I feel that this is more, it’s more of an opportunity than a solution to the existing challenges, both real and perceived, I said perceived because we have to also assume that maybe not everything is wrong with Ordnance Factory.
It’s a great opportunity, and it is a once in a lifetime opportunity. You will not get a second chance because if you do a poor job of it now, Ordnance Factory Board will be once again, part of, other DPSUs who also don’t have a stellar record. We have the opportunity to learn what works and what does not.
Amongst all the DPSUs not everything is okay, but not everything is bad too. So probably, we can pick and choose and figure out everything that works in all the organizations there and then try to do that and hence become better than anybody else.

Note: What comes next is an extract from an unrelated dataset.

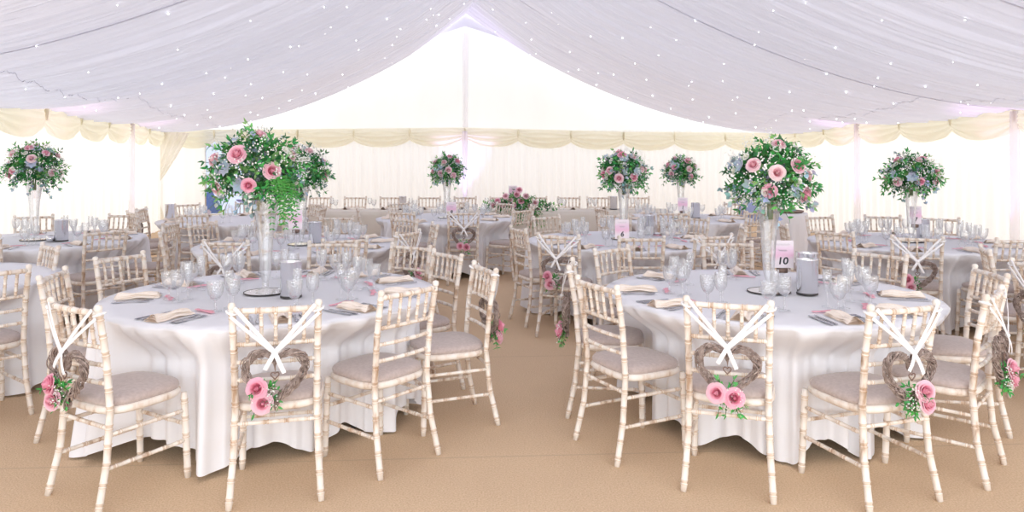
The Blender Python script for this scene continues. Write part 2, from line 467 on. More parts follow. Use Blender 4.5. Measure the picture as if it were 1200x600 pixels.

It’s the interest of a nation that they should be done and it should also be a national endeavour. It shouldn’t be left to the corporate entities also. Otherwise, it will be missing out on a grand opportunity forever. It should be at the ministry level with the involvement of political leadership in coaching, mentoring, helping, building this vision and taking this forward. We have to also inspire new boards that their mandate is to build world-class, role-model organizations as a result of this decision. If the mandate is to just improve on-time delivery performance or improve the quality levels. We would waste this great opportunity. I don’t think of it as a solution, but this is a great opportunity and if handled well.